Adolphus "Dolly" Cusins

Character Analysis

It's All Greek to Him

Dolly, as Barbara calls him, is a professor of Greek—so you probably won't be surprised to hear that he's a pretty smart guy. It's probably because of his smarts and interest in the Greeks and their philosophy that he ends up finding his future father-in-law so interesting. Both men love to play with words and ideas—they're two peas in a pod.

He's In It For The Girl

Dolly is pretending to be a Salvationist for Barbara's sake, but the only one who seems fooled is, well, Barbara. Dolly's future in-laws definitely have him pegged. As Lady Brit says when she's complaining about Barbara's life choices to Stephen at the very beginning of the play:

And what about Barbara? I thought Barbara was going to make the most brilliant career of all of you. And what does she do? Joins the Salvation Army; discharges her maid; lives on a pound a week; and walks in one evening with a professor of Greek whom she has picked up in the street, and who pretends to be a Salvationist, and actually plays the big drum for her in public because he has fallen head over ears in love with her. (1.31)

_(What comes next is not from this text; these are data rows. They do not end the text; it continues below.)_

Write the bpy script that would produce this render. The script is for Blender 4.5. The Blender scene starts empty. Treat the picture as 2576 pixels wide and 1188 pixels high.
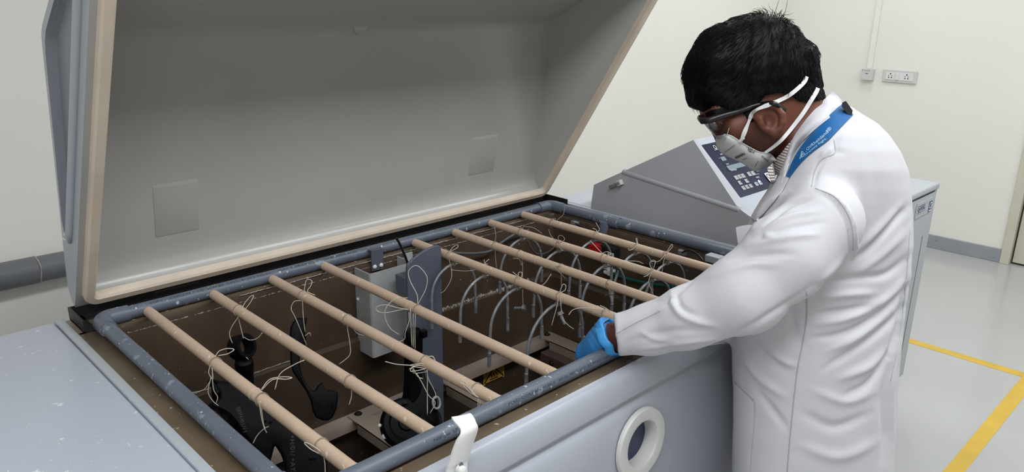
import bpy, bmesh, math, random
import numpy as np
from mathutils import Vector, Matrix
from mathutils.bvhtree import BVHTree
random.seed(7); rng = np.random.RandomState(7)
SC = bpy.context.scene
COL = SC.collection
# ------------------------------------------------------------------ camera
U = .255                                   # scale of the survey units
RIM = .943                                 # height of the rod plane above the floor
YAW, PIT, ROL, FPX = .7759087, .3055113, .0126197, 1922.295
CX, CY = 1288., 594.
CAM = np.array([-1.98007283*U, -6.33538872*U, 2.57101349*U+RIM])
_f = np.array([math.sin(YAW)*math.cos(PIT), math.cos(YAW)*math.cos(PIT), -math.sin(PIT)])
_r = np.cross(_f, [0, 0, 1]); _r /= np.linalg.norm(_r); _u = np.cross(_r, _f)
CR = math.cos(ROL)*_r+math.sin(ROL)*_u; CU = -math.sin(ROL)*_r+math.cos(ROL)*_u
MC = np.array([CR, -CU, _f])               # world -> (right, down, depth)
cam_d = bpy.data.cameras.new('camera'); cam = bpy.data.objects.new('camera', cam_d); COL.objects.link(cam)
cam_d.sensor_fit = 'HORIZONTAL'; cam_d.sensor_width = 36; cam_d.lens = FPX/2576*36
cam_d.clip_start = .02; cam_d.clip_end = 60
cam.matrix_world = Matrix(((CR[0], CU[0], -_f[0], CAM[0]), (CR[1], CU[1], -_f[1], CAM[1]), (CR[2], CU[2], -_f[2], CAM[2]), (0, 0, 0, 1)))
SC.camera = cam
# ------------------------------------------------------------------ exposure, world
vs = SC.view_settings
vs.view_transform = 'Standard'; vs.look = 'None'; vs.gamma = 1; vs.use_curve_mapping = False
vs.exposure = 0.0
w = bpy.data.worlds.new('world'); SC.world = w; w.use_nodes = True
w.node_tree.nodes['Background'].inputs[0].default_value = (.9, .95, 1, 1)
w.node_tree.nodes['Background'].inputs[1].default_value = .05
LIGHT_W = 12.0
LAMPS = [(2.4, .3), (4.0, .3)]+[(-2.4+.8*k, -1.72) for k in range(9)]+[(-2.4, -3.9), (3.2, -3.9)]  # lamps out of view; middle row packed closer to lift contrast in the lid
CEIL = 2.95
# ------------------------------------------------------------------ measuring helpers
def ray(px, py):
    return MC.T @ np.array([(px-CX)/FPX, (py-CY)/FPX, 1.])
def at(px, py, ax, val):                   # the point of the plane x/y/z = val seen at that pixel of the photo
    d = ray(px, py); return CAM+d*((val-CAM[ax])/d[ax])
def atd(px, py, dep): return CAM+ray(px, py)*dep
def depth(P): return float(MC[2] @ (np.array(P)-CAM))
def px(P):
    q = MC @ (np.array(P)-CAM); return (CX+FPX*q[0]/q[2], CY+FPX*q[1]/q[2])
def crop(x0, y0, s): return lambda x, y: (x0+x/s, y0+y/s)
# ------------------------------------------------------------------ materials
MATS = {}
def mat(name, col, rough=.5, metal=0., var=.0, vscale=8., spots=None, bump=0., bscale=60., spec=.5, coat=0., var_col=None, streak=None, alpha=None, trans=0.):
    m = bpy.data.materials.new(name); m.use_nodes = True; nt = m.node_tree; N = nt.nodes; L = nt.links
    b = N['Principled BSDF']; b.inputs['Roughness'].default_value = rough; b.inputs['Metallic'].default_value = metal
    b.inputs['Specular IOR Level'].default_value = spec
    b.inputs['Coat Weight'].default_value = coat
    b.inputs['Coat Roughness'].default_value = .15
    if trans: b.inputs['Transmission Weight'].default_value = trans
    tc = N.new('ShaderNodeTexCoord'); src = tc.outputs['Object']
    c = (*col, 1)
    cur = None
    if var:
        n = N.new('ShaderNodeTexNoise'); n.inputs['Scale'].default_value = vscale; n.inputs['Detail'].default_value = 5
        L.new(src, n.inputs['Vector'])
        r = N.new('ShaderNodeValToRGB'); e = r.color_ramp.elements
        c2 = var_col if var_col else tuple(max(0, x*(1-var)) for x in col)
        e[0].position = .35; e[0].color = (*c2, 1); e[1].position = .65; e[1].color = c
        L.new(n.outputs['Fac'], r.inputs['Fac']); cur = r.outputs['Color']
    if spots:                              # (colour, scale, threshold)
        for sc_, sscale, th, stretch in spots:
            mp = N.new('ShaderNodeMapping'); mp.inputs['Scale'].default_value = stretch; L.new(src, mp.inputs['Vector'])
            n = N.new('ShaderNodeTexNoise'); n.inputs['Scale'].default_value = sscale; n.inputs['Detail'].default_value = 3
            L.new(mp.outputs['Vector'], n.inputs['Vector'])
            r = N.new('ShaderNodeValToRGB'); e = r.color_ramp.elements
            e[0].position = th; e[0].color = (0, 0, 0, 1); e[1].position = min(1, th+.03); e[1].color = (1, 1, 1, 1)
            L.new(n.outputs['Fac'], r.inputs['Fac'])
            mx = N.new('ShaderNodeMix'); mx.data_type = 'RGBA'
            L.new(r.outputs['Color'], mx.inputs['Factor'])
            if cur: L.new(cur, mx.inputs[6])
            else: mx.inputs[6].default_value = c
            mx.inputs[7].default_value = (*sc_, 1); cur = mx.outputs[2]
    if cur: L.new(cur, b.inputs['Base Color'])
    else: b.inputs['Base Color'].default_value = c
    if bump:
        n = N.new('ShaderNodeTexNoise'); n.inputs['Scale'].default_value = bscale; n.inputs['Detail'].default_value = 4
        L.new(src, n.inputs['Vector']); bp = N.new('ShaderNodeBump'); bp.inputs['Strength'].default_value = bump; bp.inputs['Distance'].default_value = .002
        L.new(n.outputs['Fac'], bp.inputs['Height']); L.new(bp.outputs['Normal'], b.inputs['Normal'])
    MATS[name] = m; return m
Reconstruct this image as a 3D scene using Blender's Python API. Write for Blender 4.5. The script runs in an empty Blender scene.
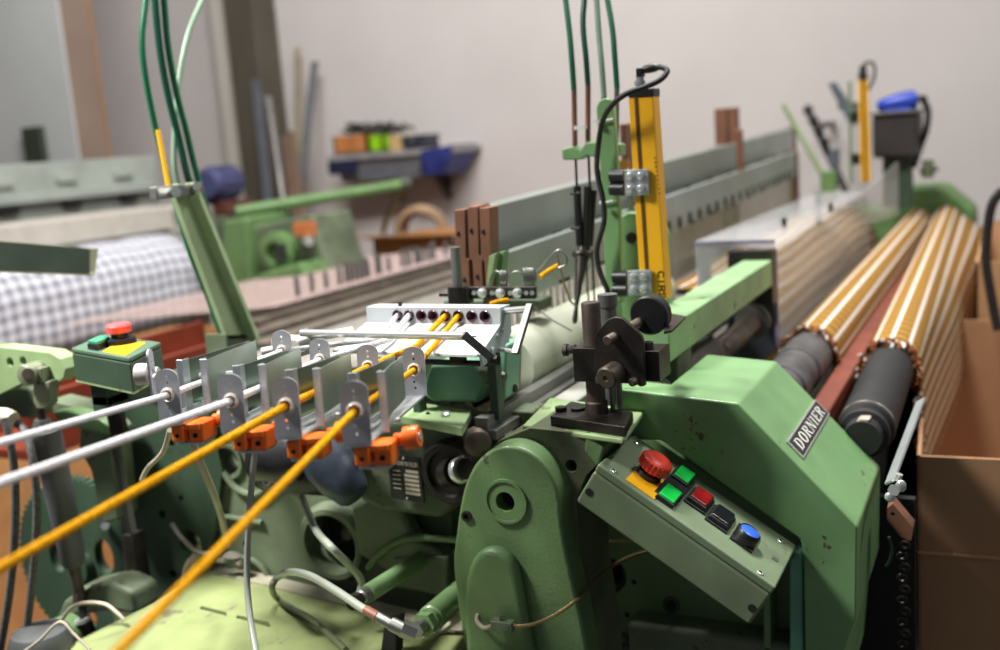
import bpy, bmesh, math, random
from mathutils import Vector, Matrix
from mathutils.geometry import tessellate_polygon
random.seed(7)
S = bpy.context.scene
COL = S.collection
R = math.radians
# ------------------------------------------------------------------ camera
FPX, ROLL, PITCH, YAW, EYE = 1050.0, R(-4.3), R(9.9), R(26.4), 1.5
FW = Vector((math.cos(PITCH)*math.cos(YAW), math.cos(PITCH)*math.sin(YAW), -math.sin(PITCH)))
_r = Vector((math.sin(YAW), -math.cos(YAW), 0)); _u = _r.cross(FW)
RT = _r*math.cos(ROLL) + _u*math.sin(ROLL)
UP = _u*math.cos(ROLL) - _r*math.sin(ROLL)
CAM = Vector((0, 0, EYE))
cd = bpy.data.cameras.new('camera'); cam = bpy.data.objects.new('camera', cd); COL.objects.link(cam)
m = Matrix((RT, UP, -FW)).transposed().to_4x4(); m.translation = CAM
cam.matrix_world = m
cd.sensor_width = 36; cd.lens = FPX*36/1000; cd.clip_start = .05; cd.clip_end = 60
cd.dof.use_dof = True; cd.dof.focus_distance = 1.22; cd.dof.aperture_fstop = 3.0
S.camera = cam
# ------------------------------------------------------------------ light
S.view_settings.view_transform = 'Standard'; S.view_settings.look = 'None'
S.view_settings.gamma = 1; S.view_settings.use_curve_mapping = False
S.view_settings.exposure = 0.18
W = bpy.data.worlds.new('hall_air'); S.world = W; W.use_nodes = True
W.node_tree.nodes['Background'].inputs[0].default_value = (.80, .84, .90, 1)
W.node_tree.nodes['Background'].inputs[1].default_value = 0.13
def lamp(name, loc, target, size, size_y, power, color, spread=180):
    l = bpy.data.lights.new(name, 'AREA'); l.shape = 'RECTANGLE'; l.size = size; l.size_y = size_y
    l.energy = power; l.color = color; l.spread = R(spread)
    o = bpy.data.objects.new(name, l); COL.objects.link(o); o.location = loc
    o.rotation_euler = (Vector(target)-Vector(loc)).to_track_quat('-Z', 'Y').to_euler()
lamp('area_lamp', (2.1, .8, 4.4), (1.4, .5, 1.0), .5, .5, 160, (1, .98, .95))
lamp('area_lamp', (2.3, -1.9, 4.4), (1.6, .2, 1.0), 1.4, .4, 62, (1, .97, .95))
lamp('area_lamp', (.2, 2.2, 3.4), (1.2, 1.25, .9), .5, .5, 21, (1, .98, .94), 56)  # added fill with narrow spread, brightens the castings at the left
lamp('area_lamp', (3.4, .2, 5.0), (5.9, .6, 1.6), 3.0, .6, 30, (1, .97, .96))
lamp('area_lamp', (2.4, 2.0, 4.6), (5.6, 5.2, 2.2), 2.0, .8, 160, (1, .99, .97))

# ------------------------------------------------------------------ geometry helpers
def at(px, py, **k):
    """point of the hall seen along a sight line, on the plane X=, Y= or Z= (metres)"""
    d = FW + RT*((px-500)/FPX) - UP*((py-325)/FPX)
    if 'D' in k: return CAM + d*k['D']
    ax = list(k)[0]; i = 'XYZ'.index(ax)
    return CAM + d*((k[ax]-CAM[i])/d[i])
def V(*a): return Vector(a)
class MB:
    def __init__(s): s.v = []; s.f = []; s.uv = None
    def add(s, vs, fs):
        n = len(s.v); s.v += [Vector(q) for q in vs]; s.f += [tuple(i+n for i in q) for q in fs]; return s
    def box(s, c, size, M=None):
        c = Vector(c); x, y, z = [q/2 for q in size]
        vs = [V(a*x, b*y, e*z) for a in (-1, 1) for b in (-1, 1) for e in (-1, 1)]
        if M is not None: vs = [M @ q for q in vs]
        return s.add([c+q for q in vs], [(0,1,3,2),(4,6,7,5),(0,4,5,1),(2,3,7,6),(0,2,6,4),(1,5,7,3)])
    def box2(s, a, b):
        a, b = Vector(a), Vector(b)
        return s.box((a+b)/2, [abs(q) for q in (b-a)])
    def loft(s, A, B, caps=True):
        """two loops of equal count joined"""
        n = len(A); fs = [(i, (i+1) % n, n+(i+1) % n, n+i) for i in range(n)]
        s.add(list(A)+list(B), fs)
        if caps: s.fill(A); s.fill(B)
        return s
    def fill(s, A, holes=()):
        A = [Vector(q) for q in A]; loops = [A]+[[Vector(q) for q in h] for h in holes]
        flat = [q for l in loops for q in l]
        if not holes and len(A) <= 4: return s.add(A, [tuple(range(len(A)))])
        tr = tessellate_polygon(loops)
        return s.add(flat, [tuple(t) for t in tr])
    def prism(s, poly, ext, holes=()):
        """polygon with holes, extruded by the vector ext"""
        ext = Vector(ext); poly = [Vector(q) for q in poly]; B = [q+ext for q in poly]
        hs = [[Vector(q) for q in h] for h in holes]; hb = [[q+ext for q in h] for h in hs]
        s.fill(poly, hs); s.fill(B, hb); s.loft(poly, B, False)
        for a, b in zip(hs, hb): s.loft(a, b, False)
        return s
    def cyl(s, a, b, r, r2=None, n=24, caps=True):
        a, b = Vector(a), Vector(b); r2 = r if r2 is None else r2
        x, y = frame(b-a)
        A = [a+(x*math.cos(t)+y*math.sin(t))*r for t in angs(n)]
        B = [b+(x*math.cos(t)+y*math.sin(t))*r2 for t in angs(n)]
        return s.loft(A, B, caps)
    def lathe(s, a, axis, prof, n=28):
        """prof: (distance along axis, radius)"""
        a = Vector(a); z = Vector(axis).normalized(); x, y = frame(z)
        rings = [[a+z*h+(x*math.cos(t)+y*math.sin(t))*r for t in angs(n)] for h, r in prof]
        for A, B in zip(rings, rings[1:]): s.loft(A, B, False)
        
        if prof[0] != prof[-1]: s.fill(rings[0]); s.fill(rings[-1])
        return s
    def ring(s, a, axis, ro, ri, h, n=28):
        a = Vector(a); z = Vector(axis).normalized()
        x, y = frame(z)
        o = [a+(x*math.cos(t)+y*math.sin(t))*ro for t in angs(n)]
        i = [a+(x*math.cos(t)+y*math.sin(t))*ri for t in angs(n)]
        return s.prism(o, z*h, [i])
    def torus(s, a, axis, Rr, r, n=28, k=10):
        x, y = frame(axis); z = Vector(axis).normalized()
        pts = [Vector(a)+(x*math.cos(t)+y*math.sin(t))*Rr for t in angs(n)]
        return s.tube(pts, r, k, closed=True, smooth=False)
    def tube(s, pts, r, n=10, closed=False, smooth=True, caps=True):
        pts = [Vector(q) for q in pts]
        if smooth and len(pts) > 2: pts = spline(pts)
        rr = r if callable(r) else (lambda t: r)
        m_ = len(pts); rings = []; prev = None
        for i, q in enumerate(pts):
            if closed: t = pts[(i+1) % m_]-pts[i-1]
            else: t = pts[min(i+1, m_-1)]-pts[max(i-1, 0)]
            t.normalize()
            if prev is None: x, _ = frame(t)
            else: x = (prev-t*prev.dot(t)).normalized()
            prev = x; y = t.cross(x); k = rr(i/max(1, m_-1))
            rings.append([q+(x*math.cos(a)+y*math.sin(a))*k for a in angs(n)])
        for i in range(m_-1): s.loft(rings[i], rings[i+1], False)
        if closed: s.loft(rings[-1], rings[0], False)
        elif caps: s.fill(rings[0]); s.fill(rings[-1])
        return s
    def ball(s, c, r, n=16, sc=(1, 1, 1)):
        c = Vector(c); rows = []
        for i in range(1, n//2):
            p = math.pi*i/(n//2)
            rows.append([c+V(math.sin(p)*math.cos(t)*r*sc[0], math.sin(p)*math.sin(t)*r*sc[1], math.cos(p)*r*sc[2]) for t in angs(n)])
        for A, B in zip(rows, rows[1:]): s.loft(A, B, False)
        top, bot = c+V(0, 0, r*sc[2]), c-V(0, 0, r*sc[2])
        for i in range(n):
            s.add([top, rows[0][i], rows[0][(i+1) % n]], [(0, 1, 2)])
            s.add([bot, rows[-1][i], rows[-1][(i+1) % n]], [(0, 1, 2)])
        return s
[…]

Undershaft also later calls out Dolly for playing Salvationist to make Barbara happy.

Despite the fact that Barbara brought him in from off the street and he pretends to be religious, Lady Brit does admit that he will make "a very good husband" (1.33).

From Foundling to Fortune

In perhaps one of the quickest changes of fortune in the whole of literature (okay, that's probably an exaggeration, but why should the Undershafts get all the hyperbole?), Dolly is revealed as a foundling at the end of the play, which then immediately leads to him becoming the heir to the Undershaft family business.

But wait, let's back up—you probably want to know how exactly he could turn out to be a foundling. After all, you know Lady Brit did her homework before agreeing to let her daughter marry this guy. Well, it seems that while Dolly's parents are totally legit married in his home country of Australia, England wouldn't recognize that marriage because his mother was also the sister of his father's first wife (follow all that? Good).

So, he's technically a foundling in England—which is good enough for Undershaft to offer him the role of heir. Of course, Dolly isn't sure he wants to accept the offer and others, like Stephen, have their doubts as well. However, Dolly eventually declares himself up to the challenge:

STEPHEN [very seriously to Cusins] Dolly, old fellow, think. Think before you decide. Do you feel that you are a sufficiently practical man? It is a huge undertaking, an enormous responsibility. All this mass of business will be Greek to you.
CUSINS. Oh, I think it will be much less difficult than Greek.
(3.396-397)

In fact, he even manages to bargain with Undershaft to get far more money than he would have actually required to take on the firm. Of course, he struggles with his own morals and how to reconcile them as he switches from professor to weapons maker, but after some philosophical gymnastics, he comes to the conclusion:

I think all power is spiritual: these cannons will not go off by themselves. I have tried to make spiritual power by teaching Greek. But the world can never be really touched by a dead language and a dead civilization. The people must have power; and the people cannot have Greek. Now the power that is made here can be wielded by all men. (3.407)

So, by thinking of the cannon business as a way of making power more democratic, Dolly makes the whole thing palatable to himself, and accepts the heir-ship cheerfully—especially once he realizes Barbara is on board.